Practice and procedure - Jurisdiction - Unfair dismissal

Kudjodji v Lidl Ltd: Employment Appeal Tribunal (Mr Justice Langstaff): 25 May 2011

The employee brought a claim against the employer for unfair dismissal and racial discrimination. The employer submitted that the claim was out of time.

The employment tribunal held that the race-discrimination claim was out of time but that it had jurisdiction to consider the unfair dismissal claim. That decision was orally expressed and in writing under regulation 28 of the Employment Tribunal (Constitution and Rules of Procedure) Regulations 2004, SI 2004/1861, and an order was made accordingly. Subsequently, the same employment judge conducted a pre-hearing review, pursuant to regulation 34(5) of the 2004 regulations, and upheld her original decision. When the substantive matter came to be heard, a different judge reconsidered the issue of jurisdiction and held that there was no jurisdiction to hear the unfair dismissal claim. The employee appealed.

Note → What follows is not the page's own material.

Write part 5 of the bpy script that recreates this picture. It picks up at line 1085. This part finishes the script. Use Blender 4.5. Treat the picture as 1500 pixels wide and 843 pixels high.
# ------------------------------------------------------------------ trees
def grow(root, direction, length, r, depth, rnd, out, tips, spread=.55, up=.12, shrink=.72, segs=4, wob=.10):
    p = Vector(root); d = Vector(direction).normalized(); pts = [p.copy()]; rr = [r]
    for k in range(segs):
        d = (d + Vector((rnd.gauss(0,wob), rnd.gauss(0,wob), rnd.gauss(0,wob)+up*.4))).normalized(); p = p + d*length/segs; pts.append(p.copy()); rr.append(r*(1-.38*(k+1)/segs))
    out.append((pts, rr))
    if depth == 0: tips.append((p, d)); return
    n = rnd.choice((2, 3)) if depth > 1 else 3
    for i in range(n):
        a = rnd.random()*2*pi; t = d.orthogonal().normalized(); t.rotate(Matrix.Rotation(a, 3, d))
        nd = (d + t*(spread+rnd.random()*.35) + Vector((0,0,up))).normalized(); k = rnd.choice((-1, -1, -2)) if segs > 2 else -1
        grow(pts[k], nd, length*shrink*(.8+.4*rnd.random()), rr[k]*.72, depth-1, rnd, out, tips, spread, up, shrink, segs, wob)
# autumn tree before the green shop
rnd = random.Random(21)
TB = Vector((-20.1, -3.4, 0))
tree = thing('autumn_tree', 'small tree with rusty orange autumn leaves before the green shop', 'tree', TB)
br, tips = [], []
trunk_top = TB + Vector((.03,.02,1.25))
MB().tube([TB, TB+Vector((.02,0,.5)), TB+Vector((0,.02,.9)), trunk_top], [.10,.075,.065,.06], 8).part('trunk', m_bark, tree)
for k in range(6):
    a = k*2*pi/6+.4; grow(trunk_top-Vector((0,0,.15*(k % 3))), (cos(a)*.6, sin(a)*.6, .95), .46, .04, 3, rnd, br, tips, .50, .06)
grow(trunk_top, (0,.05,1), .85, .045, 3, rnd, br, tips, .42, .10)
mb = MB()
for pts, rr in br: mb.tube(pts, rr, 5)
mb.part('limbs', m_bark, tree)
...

The issue was whether the second employment judge had had jurisdiction to consider the question of jurisdiction to hear the claim for unfair dismissal, which had already been determined by the first employment judge. The appeal would be allowed.

Where there had been a final determination of a particular issue in the proceedings within regulation 28 of the 2004 regulations, a subsequent tribunal had no right to interfere, no matter how strongly that tribunal or tribunal judge might feel that an error of law had been made, or a potential injustice had been caused.

The right to interfere to remedy a supposed error or injustice did not lie in a subsequent tribunal. It rested with the appellate courts or, if there should be a review, and if the original employment judge was willing to consider a review, on review under regulation 34, but it was not for the second tribunal to consider (see [18] of the judgment).

It was a cardinal principle that, once a final, as opposed to an interlocutory judgment or order, had been drawn up and perfected, it could not be altered except by appeal or, where there was a power to do so, on review.

Settled law demonstrated that a tribunal should think long and hard before coming to a determination in respect of a matter which had been considered by a previous tribunal but about which there had been no judgment or order. It was an aspect of the central principle that there was a need for finality in litigation (see [1], [18], [25] of the judgment).

Applying settled principles to the instant case, the second employment judge had had no jurisdiction to determine the issue of jurisdiction, which had already been determined by a prior employment tribunal, and as to which a decision had been made and recorded in accordance with regulation 28 of the rules (see [6], [26] of the judgment). The claim would be restored for hearing before the tribunal upon the merits of the unfair dismissal claim (see [27] of the judgment). Radakovits v Abbey National plc [2010] IRLR 307 applied.

Harriet Gore (instructed by Rock Solicitors) for the employee; Michael Creamore (instructed by Gregsons Solicitors) for the employer.